Aug, early Sept looked like an ABC wave 2 of a lesser degree.
That would put us near the beginning of a 3 of 3. Even a somewhat mild, brief shakeout would not change that. If anything, a brief shakeout just before embarking on a 3 of 3 would be very befitting.
And surpassing/closing 43.60 would go hand-in-hand
I have had the same thought, but have been a little leery of accepting it just yet. So far, I have kept my greed in check and the idea of a 3rd of a 3rd could unleash the demon inside. Just kidding.
But seriously, this thing just wants to go up.
With regard to 41.09, I did forget to follow-up on that from my August 28 post. I think any correction should hold above that level. If we really think about it, the March low of 2008 is probably the level that most investors are referencing and to be back above that level is huge.
You're also correct that it eliminates one of the wave counts.
The thought that is currently germinating in my mind is that we are in wave primary wave C up of cycle wave b up in the Qs. The March 09 low was probably the end of primary wave B down of b. If this is correct, then primary wave C up could retrace a huge portion of the 2000 to 2002 decline. (I am using Prechter's notation here.)

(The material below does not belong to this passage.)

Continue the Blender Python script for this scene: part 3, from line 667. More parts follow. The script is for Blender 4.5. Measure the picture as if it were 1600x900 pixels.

So far, I haven't seen anyone considering this option, but it could lead to an incredible run in the Qs to the 61.8% RT at 82.02 - another double from current levels.
This is probably the most bullish interpretation I can foresee, but it is possible. The bears need to keep this in mind. 3rd waves and C waves are unbounded on the upside.
Another reason why the Q's & tech, in general may/should outperform other sectors is that they underperformed severely in the 2003-07 cyclical bull run.
Just from a replacement cap ex perspective businesses are using a lot of old equipment. OTOH, the financial sector, which was a big customer of tech, ... well, there's less of it LOL
"...greed in check and the idea of a 3rd of a 3rd could unleash the demon inside..."
Craig, stop drooling. Your shoes are getting wet. :)
Btw, that 3 of 3 view was not available to us before recently when the 2nd ABC wave 2 of a lesser degree formed. However, as in EW lingo it does have that "right look".